Eliminating Hazard Awareness Delay: How Three Utilities Utilize Physical Grid Monitoring to Avert Catastrophic Failures
All utilities want a grid that is fully resilient, safe for communities, and operating optimally for all ratepayers. But how do we get there?
This expert panel discussion will address the critical operational challenge facing utilities today as told by three major utilities: Pacific Gas and Electric, Puget Sound Energy and Xcel Energy.
A key aspect of creating a more resilient, reliable, and safer grid is by reducing what is called Hazard Awareness Delay—the gap between when grid hazards occur and when a utility can locate and address them. This remains a fundamental vulnerability in traditional grid monitoring: hazards can persist undetected for hours or days, escalating from manageable incidents to catastrophic failures.
This presentation will discuss Active Grid Response (AGR), which establishes an entirely new category of grid management that mitigates Hazard Awareness Delay by tracking and measuring the physical environment around the grid, and not just the current and voltage in the line.
AGR has empowered PG&E, Xcel Energy, and Puget Sound Energy, respectively, to measure physical, electrical, and environmental factors through sensors deployed directly at utility poles, understand these signals at the edge and network level, and act on them to improve safety and reduce outages.
Emerging solutions in this category must deliver continuous, real-time pole-to-pole visibility and uninterrupted monitoring during outages, enabling immediate hazard detection, precise fault localization, and detailed condition identification—capabilities that transform how utilities shorten outages, reduce outage frequency, and improve safety.
PG&E: Detecting HIFs - presented by panelist Karen McKelvie and moderator Jay Leyno.

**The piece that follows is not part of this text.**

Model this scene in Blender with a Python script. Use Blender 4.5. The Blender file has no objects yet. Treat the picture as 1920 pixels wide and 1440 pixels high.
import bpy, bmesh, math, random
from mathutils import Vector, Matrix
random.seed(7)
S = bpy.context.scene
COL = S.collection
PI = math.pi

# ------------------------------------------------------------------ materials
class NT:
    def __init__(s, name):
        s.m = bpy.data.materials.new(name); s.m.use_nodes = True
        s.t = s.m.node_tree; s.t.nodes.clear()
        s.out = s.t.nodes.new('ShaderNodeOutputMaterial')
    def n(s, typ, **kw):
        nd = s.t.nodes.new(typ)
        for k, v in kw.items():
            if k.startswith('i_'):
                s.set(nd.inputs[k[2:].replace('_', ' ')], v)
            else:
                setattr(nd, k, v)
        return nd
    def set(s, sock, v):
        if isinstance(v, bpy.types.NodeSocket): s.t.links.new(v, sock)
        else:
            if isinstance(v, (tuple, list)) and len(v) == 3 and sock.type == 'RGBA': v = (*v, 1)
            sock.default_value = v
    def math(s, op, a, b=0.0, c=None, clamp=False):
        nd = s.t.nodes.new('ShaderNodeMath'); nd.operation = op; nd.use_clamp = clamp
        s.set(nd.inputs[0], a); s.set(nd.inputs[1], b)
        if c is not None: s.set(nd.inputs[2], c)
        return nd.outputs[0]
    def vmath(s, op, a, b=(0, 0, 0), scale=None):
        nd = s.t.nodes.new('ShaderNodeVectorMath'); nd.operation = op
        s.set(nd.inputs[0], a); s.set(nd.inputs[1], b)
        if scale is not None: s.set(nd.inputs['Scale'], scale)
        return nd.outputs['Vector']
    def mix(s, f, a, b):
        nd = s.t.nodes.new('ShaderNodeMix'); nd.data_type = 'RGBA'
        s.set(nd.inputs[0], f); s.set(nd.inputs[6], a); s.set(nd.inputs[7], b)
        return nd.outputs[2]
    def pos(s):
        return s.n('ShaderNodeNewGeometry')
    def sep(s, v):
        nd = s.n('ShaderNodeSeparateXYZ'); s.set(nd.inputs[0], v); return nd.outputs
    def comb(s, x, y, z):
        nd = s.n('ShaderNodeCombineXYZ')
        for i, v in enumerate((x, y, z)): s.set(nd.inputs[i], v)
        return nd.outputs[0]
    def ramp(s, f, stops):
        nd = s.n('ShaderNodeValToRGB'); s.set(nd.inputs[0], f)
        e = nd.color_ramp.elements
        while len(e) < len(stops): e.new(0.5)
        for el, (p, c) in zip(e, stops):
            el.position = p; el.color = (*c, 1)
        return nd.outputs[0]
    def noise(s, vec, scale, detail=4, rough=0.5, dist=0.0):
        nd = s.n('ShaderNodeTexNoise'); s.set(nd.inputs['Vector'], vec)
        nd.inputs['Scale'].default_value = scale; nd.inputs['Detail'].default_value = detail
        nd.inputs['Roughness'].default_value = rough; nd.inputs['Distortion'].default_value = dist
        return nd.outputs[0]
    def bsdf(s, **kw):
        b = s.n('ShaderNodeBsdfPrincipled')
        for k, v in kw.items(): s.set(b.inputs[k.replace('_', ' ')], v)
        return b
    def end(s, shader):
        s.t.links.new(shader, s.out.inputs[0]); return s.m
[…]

Prior to implementing AGR, PG&E faced a significant challenge in detecting high-impedance faults (HIFs). Traditional relays and breakers are not designed to detect the subtle and erratic current signatures of HIFs, leaving a critical blind spot. An oak tree cracked in a remote area of Northern California that subsequently fell into an energized 21 kV line. The branch remained on the line, smoldering during several days of red-flag warnings and temperatures exceeding 100 degrees. With AGR, the initial impact and line displacement were picked up in real-time, before the tree had a chance to carbonize and cause an electrical fault, outage, or possible wildfire ignition. PG&E was able to dispatch a troubleman, where in darkness, he was able to quickly spot the issue, de-energize the line, and remove the tree.
Puget Sound Energy (PSE): Restoring Power Quickly After a Storm - presented by Alex Brotherson> Puget Sound Energy faced a significant challenge in maintaining observability of de-energized circuits during major storm events. When lines go down or are preemptively de-energized for safety measures, conventional monitoring tools offer no visibility or understanding of real-time grid conditions. A lack of situational awareness hampered PSE’s ability to quickly assess damage, prioritize field response, and safely restore service, especially in remote or heavily forested areas. However, with AGR, Puget Sound Electricity can now observe de-energized lines, enabling the utility to reduce outage durations, coordinate safe restoration efforts, and build a more resilient grid. In 2024, a bomb cyclone struck the Pacific Northwest, battering PSE’s service territory with hurricane-force winds. Trees fell on power lines, homes, and businesses, causing nearly half a million customer outages.
Puget Sound Energy would typically need to wait until the storm subsided to identify issues. But with AGR, PSE was able to measure and understand events on de-energized infrastructure in real-time. This enabled them to remotely triage and prioritize repairs during the storm, greatly enhancing the speed of restoration and the system's overall resiliency.
Xcel Energy: Averting a Wildfire - presented by Tyler McGrath
As a major utility serving a unique mix of urban and rural areas, Xcel's transmission and distribution lines are often situated near dry vegetation and across mountainous regions—conditions that heighten the risk of utility-related ignitions.
Then in March, 45 mph wind gusts caused multiple adjacent poles to structurally fail. The only thing holding them up was the primary lines, which remained energized.
Xcel had multi-sensing devices deployed on the circuit to provide AGR, and the structural failure was detected through physical and environmental sensing, including vibrations, acoustics, acceleration, and pole tilt—allowing Xcel’s team to identify the hazard before voltage or electrical current loss. This allowed them to take immediate action, dispatching a crew to the scene to safely de-energize the line and to make repairs before an electrical fault/ignition occurred.
Each presenter will share their experience with AGR and how it enables their respective utilities to create more resilient and reliable grids through effective asset management and rapid response to pending or active hazards.